Unlike other central banks, the BOE has long fretted about wage pressures keeping inflation up. That could be because other central banks aren’t facing this “problem” as much. For most of the latest inflation spike in both the US and Europe, wages failed to keep up with consumer prices. But not in the UK, where low numbers of job seekers forced up labor costs.

The Possibility of Cuts

At the last BOE meeting there was a highly unusual triple split in the vote between raising, holding and cutting rates. The holds maintained the majority, of course. But the main takeaway was that the Monetary Policy Committee (MPC) members were willing to look at rate cuts given the current circumstances. Even the Governor, Andrew Bailey, said that the latest data points were moving in the “right direction”.
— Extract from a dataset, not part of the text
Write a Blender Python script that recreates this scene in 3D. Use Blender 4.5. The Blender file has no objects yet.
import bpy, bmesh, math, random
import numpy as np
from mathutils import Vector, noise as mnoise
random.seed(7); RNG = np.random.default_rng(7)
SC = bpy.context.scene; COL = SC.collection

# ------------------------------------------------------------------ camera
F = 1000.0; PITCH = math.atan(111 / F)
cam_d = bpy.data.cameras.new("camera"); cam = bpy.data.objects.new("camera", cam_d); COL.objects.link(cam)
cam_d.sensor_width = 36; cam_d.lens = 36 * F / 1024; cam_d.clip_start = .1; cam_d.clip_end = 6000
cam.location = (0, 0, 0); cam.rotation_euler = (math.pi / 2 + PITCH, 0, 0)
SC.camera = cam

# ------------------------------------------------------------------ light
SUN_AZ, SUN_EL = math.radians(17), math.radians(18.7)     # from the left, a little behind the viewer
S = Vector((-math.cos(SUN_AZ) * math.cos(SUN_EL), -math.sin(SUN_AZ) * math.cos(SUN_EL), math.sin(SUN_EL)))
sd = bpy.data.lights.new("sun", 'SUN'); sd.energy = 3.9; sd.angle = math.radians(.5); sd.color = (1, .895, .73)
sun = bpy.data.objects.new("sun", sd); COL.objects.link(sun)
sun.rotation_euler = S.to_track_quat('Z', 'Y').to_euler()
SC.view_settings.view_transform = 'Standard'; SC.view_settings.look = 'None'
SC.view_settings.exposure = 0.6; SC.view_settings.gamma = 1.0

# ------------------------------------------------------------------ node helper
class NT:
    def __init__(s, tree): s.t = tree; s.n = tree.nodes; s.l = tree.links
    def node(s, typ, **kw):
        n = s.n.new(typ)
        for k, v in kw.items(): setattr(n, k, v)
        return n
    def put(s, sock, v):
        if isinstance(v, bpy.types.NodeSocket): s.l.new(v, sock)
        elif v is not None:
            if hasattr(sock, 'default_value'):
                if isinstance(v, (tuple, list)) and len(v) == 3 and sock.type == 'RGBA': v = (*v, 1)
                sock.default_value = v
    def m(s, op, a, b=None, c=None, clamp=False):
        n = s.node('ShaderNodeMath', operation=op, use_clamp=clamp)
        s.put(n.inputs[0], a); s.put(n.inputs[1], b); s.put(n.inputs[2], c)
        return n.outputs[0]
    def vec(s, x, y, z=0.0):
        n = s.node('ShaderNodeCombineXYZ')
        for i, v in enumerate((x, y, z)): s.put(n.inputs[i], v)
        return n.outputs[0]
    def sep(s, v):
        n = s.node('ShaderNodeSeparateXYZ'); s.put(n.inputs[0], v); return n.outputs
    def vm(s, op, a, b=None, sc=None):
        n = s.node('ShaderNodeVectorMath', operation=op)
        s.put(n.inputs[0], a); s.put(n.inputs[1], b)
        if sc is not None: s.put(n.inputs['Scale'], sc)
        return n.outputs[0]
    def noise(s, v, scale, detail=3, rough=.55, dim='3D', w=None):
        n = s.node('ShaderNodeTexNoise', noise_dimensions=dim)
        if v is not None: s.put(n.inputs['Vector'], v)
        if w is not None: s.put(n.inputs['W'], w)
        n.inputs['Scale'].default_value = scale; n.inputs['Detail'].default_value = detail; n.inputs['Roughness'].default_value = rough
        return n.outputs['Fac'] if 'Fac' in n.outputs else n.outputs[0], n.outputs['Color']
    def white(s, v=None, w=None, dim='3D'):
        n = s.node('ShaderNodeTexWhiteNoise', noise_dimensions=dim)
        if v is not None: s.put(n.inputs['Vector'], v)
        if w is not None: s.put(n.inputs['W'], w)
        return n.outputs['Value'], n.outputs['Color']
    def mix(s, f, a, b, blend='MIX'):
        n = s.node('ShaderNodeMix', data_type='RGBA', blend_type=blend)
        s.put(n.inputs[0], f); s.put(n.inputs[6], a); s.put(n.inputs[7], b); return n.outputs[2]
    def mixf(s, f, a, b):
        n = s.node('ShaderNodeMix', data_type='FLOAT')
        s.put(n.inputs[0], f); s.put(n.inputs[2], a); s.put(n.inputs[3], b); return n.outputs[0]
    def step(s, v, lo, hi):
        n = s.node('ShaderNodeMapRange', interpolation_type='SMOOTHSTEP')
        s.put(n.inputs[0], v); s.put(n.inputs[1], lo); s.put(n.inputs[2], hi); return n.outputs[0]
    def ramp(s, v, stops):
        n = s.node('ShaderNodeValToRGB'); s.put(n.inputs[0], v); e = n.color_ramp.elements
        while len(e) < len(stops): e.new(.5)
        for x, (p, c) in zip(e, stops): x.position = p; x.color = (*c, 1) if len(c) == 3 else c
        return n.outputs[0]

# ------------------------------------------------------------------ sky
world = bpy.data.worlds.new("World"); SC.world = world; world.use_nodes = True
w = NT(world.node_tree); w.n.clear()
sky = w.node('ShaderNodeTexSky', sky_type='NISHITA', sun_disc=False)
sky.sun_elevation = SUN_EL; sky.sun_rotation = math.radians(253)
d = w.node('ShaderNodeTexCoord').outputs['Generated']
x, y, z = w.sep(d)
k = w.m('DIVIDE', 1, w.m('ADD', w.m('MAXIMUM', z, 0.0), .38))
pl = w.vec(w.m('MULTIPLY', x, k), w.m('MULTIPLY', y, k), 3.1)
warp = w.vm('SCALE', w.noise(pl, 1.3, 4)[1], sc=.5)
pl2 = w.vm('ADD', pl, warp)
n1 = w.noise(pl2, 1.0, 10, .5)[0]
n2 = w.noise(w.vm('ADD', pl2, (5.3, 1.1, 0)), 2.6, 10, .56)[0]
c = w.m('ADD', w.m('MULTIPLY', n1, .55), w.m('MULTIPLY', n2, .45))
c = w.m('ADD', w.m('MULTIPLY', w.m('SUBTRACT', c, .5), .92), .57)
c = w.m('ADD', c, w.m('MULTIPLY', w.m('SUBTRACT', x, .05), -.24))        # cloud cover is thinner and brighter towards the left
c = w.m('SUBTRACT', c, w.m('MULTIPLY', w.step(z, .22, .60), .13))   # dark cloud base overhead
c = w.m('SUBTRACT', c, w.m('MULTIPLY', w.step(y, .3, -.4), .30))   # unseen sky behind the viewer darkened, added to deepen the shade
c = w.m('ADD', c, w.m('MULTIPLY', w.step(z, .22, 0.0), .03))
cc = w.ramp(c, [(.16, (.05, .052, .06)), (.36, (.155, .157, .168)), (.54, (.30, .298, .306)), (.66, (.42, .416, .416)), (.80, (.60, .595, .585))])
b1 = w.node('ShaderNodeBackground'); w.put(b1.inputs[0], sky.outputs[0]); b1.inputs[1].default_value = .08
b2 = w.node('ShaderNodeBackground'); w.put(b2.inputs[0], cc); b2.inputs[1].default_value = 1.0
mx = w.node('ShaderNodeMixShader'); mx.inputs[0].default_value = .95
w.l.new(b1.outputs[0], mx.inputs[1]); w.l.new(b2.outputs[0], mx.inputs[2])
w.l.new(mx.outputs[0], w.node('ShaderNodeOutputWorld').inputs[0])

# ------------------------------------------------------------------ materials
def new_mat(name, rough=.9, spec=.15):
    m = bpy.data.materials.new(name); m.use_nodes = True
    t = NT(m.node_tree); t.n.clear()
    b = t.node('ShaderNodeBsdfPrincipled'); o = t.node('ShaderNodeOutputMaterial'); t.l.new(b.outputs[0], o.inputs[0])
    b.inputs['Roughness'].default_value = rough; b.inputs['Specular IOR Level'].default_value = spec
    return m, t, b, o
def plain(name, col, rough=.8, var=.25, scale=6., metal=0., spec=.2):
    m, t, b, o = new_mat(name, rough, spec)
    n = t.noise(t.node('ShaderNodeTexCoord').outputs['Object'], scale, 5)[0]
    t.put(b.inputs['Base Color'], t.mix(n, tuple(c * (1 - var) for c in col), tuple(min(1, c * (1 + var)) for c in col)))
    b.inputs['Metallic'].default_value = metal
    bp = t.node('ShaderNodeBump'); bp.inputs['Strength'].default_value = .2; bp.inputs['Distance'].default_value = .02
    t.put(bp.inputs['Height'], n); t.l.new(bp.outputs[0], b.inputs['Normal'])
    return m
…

But the data isn’t there to convince enough members to vote for cuts. And, to be fair, the one member who did vote for cuts last time, Swati Dhingra, is something of an ultra-dove who resisted the rate hike cycle through most of its entirety. So, this opens the question as to what would be needed for the majority of MPC members to move from seeing things going in the right direction to actually reaching the destination?

The Labor Market is Key, Now

As inflation has come down, it is encountering more resistance to getting over the last bit needed to reach the target. The lackluster GDP growth in the UK isn’t the main driver of prices, rather consumer demand has held up despite the cost-of-living crisis. That is seen thanks to wages growing faster than inflation, keeping CPI from descending as fast as it has in other countries.

An additional compilation was added on Monday last, when the Office of National Statistics (ONS) provided its annual re-weighting update, showing that the unemployment rate cut was much lower than previously thought. The preliminary report showed trailing three-months to November unemployment at 4.2%, but the ONS then corrected it down to 3.9%. That would be well below what many economists consider the structural level.

What to Look Out For

In any case, the consensus among economists is that the unemployment rate will continue its slow rise, forecast to move back to 4.0% in December from the 3.9% reported previously. That would likely not be enough to convince many economists that a major shift has happened in the labor market, particularly if it doesn’t come with a slowing down in the average wage increases, a data point that will be published along with the claimant count and unemployment figures.

In any case, BOE Governor Bailey didn’t push back on the market’s expectation of four rate cuts this year. Rather, he emphasized policy easing was a matter of timing, not amount. Investors seem to be thinking the BOE will be slower to cut than the ECB and the Fed. In any case, there are further key data points coming out in the week to keep cable lively.